╭──

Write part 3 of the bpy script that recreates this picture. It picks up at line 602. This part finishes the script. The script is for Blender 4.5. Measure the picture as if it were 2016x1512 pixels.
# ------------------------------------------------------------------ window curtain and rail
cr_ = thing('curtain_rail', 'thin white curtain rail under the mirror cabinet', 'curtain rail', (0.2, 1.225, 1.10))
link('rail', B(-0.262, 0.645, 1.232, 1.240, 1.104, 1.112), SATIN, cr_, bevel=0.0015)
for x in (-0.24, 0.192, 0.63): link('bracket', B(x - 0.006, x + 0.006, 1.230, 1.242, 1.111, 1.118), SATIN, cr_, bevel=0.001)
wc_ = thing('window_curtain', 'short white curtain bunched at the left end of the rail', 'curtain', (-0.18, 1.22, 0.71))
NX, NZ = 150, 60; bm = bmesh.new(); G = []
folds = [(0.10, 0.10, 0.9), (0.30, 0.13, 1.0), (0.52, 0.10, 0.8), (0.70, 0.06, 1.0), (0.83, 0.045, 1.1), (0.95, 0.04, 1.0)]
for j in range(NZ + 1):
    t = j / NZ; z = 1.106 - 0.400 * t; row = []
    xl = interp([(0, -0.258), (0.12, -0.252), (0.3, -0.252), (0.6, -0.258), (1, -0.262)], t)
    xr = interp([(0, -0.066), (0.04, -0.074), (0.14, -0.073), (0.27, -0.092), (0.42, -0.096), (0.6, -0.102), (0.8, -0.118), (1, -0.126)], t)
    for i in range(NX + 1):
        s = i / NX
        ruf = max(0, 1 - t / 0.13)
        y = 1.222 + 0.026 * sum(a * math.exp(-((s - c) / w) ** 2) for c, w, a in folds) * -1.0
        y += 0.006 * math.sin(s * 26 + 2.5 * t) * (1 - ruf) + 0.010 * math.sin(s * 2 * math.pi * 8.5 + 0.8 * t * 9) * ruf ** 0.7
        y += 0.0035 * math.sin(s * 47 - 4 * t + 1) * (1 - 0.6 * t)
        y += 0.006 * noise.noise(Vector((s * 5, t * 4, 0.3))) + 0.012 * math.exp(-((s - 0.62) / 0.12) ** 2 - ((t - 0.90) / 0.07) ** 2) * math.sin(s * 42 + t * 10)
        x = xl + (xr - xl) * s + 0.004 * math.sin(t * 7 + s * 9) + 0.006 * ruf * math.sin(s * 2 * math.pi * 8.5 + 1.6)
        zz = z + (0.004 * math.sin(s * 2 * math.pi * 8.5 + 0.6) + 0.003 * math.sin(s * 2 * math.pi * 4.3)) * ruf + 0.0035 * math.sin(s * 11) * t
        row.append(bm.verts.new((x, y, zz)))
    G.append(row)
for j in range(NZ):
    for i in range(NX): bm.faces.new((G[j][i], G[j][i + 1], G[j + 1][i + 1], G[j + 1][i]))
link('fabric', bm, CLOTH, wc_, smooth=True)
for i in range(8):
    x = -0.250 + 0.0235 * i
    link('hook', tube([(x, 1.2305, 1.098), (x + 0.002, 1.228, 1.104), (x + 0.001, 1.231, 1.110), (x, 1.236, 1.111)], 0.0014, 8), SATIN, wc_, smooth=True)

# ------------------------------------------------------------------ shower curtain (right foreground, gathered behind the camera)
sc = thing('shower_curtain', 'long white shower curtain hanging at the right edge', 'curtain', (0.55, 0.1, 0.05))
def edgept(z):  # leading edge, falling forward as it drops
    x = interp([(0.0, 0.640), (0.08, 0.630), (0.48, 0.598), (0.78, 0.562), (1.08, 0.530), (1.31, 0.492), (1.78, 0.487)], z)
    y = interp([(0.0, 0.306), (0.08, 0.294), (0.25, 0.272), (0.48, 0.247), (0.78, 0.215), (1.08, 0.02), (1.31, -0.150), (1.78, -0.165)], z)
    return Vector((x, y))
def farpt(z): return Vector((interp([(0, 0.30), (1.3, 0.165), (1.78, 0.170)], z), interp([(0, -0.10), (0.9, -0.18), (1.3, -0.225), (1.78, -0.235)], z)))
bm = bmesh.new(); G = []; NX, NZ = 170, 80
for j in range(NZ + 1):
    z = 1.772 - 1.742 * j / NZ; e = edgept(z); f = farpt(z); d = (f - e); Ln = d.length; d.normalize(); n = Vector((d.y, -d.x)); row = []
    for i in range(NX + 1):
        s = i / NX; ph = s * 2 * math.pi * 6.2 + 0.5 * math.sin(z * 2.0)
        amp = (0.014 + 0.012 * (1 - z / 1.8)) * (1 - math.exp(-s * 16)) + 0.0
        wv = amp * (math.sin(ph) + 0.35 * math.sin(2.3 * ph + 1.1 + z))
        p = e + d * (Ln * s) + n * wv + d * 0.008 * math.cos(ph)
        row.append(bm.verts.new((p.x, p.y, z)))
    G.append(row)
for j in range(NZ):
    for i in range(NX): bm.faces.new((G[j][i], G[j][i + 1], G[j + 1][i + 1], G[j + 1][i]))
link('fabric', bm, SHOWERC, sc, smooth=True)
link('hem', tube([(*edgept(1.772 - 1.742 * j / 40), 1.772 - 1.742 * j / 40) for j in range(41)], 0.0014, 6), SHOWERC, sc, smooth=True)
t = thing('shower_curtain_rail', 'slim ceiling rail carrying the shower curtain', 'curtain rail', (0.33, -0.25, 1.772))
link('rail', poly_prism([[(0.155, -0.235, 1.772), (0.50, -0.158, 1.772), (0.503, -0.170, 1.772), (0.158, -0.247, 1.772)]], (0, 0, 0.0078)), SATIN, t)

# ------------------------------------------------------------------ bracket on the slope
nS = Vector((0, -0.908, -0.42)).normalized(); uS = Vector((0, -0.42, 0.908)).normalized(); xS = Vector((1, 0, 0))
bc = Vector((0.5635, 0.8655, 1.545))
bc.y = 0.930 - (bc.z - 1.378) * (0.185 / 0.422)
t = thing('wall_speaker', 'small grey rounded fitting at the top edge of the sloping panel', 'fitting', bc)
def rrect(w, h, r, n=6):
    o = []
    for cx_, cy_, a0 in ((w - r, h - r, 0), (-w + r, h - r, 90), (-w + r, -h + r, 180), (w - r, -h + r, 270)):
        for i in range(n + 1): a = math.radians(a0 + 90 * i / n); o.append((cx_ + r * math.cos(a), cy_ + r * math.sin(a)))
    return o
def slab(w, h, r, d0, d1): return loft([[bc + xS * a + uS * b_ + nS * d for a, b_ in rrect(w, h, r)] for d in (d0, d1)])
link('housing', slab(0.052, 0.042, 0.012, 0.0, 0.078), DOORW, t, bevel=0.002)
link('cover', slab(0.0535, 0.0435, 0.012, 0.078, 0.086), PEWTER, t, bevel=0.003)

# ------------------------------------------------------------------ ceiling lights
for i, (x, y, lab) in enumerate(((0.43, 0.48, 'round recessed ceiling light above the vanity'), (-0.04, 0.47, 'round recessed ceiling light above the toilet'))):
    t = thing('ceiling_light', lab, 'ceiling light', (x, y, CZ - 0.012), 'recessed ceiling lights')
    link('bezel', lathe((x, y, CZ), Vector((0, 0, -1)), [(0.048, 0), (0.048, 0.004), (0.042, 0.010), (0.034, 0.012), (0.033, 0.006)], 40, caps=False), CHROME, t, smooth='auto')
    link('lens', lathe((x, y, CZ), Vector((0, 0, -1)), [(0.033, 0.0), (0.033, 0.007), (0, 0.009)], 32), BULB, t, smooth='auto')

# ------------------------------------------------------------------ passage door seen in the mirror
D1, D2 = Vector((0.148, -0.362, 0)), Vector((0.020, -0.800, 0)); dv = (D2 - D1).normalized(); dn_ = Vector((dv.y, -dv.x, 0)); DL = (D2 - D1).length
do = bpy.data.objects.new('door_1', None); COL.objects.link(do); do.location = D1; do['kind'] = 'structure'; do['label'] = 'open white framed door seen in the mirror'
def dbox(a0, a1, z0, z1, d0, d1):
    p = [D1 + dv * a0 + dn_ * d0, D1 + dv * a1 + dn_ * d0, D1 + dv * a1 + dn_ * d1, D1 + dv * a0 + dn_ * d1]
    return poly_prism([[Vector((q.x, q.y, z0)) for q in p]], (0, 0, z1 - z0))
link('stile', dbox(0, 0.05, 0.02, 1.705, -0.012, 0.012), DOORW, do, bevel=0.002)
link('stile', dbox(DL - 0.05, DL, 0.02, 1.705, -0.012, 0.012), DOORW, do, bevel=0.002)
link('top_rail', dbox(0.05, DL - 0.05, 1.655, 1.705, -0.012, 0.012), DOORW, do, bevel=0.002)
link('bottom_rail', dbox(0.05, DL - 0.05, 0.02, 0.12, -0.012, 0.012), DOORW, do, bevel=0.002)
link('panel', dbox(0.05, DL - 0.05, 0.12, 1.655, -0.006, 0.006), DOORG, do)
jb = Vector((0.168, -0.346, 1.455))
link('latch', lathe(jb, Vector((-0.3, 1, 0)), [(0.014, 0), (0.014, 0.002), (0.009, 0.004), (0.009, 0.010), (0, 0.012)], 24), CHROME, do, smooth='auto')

╰──

From the line with "link('panel', dbox(0.05, DL" to the last line of the material, give every line again exactly, and only those lines.

Result of this exercise:
link('panel', dbox(0.05, DL - 0.05, 0.12, 1.655, -0.006, 0.006), DOORG, do)
jb = Vector((0.168, -0.346, 1.455))
link('latch', lathe(jb, Vector((-0.3, 1, 0)), [(0.014, 0), (0.014, 0.002), (0.009, 0.004), (0.009, 0.010), (0, 0.012)], 24), CHROME, do, smooth='auto')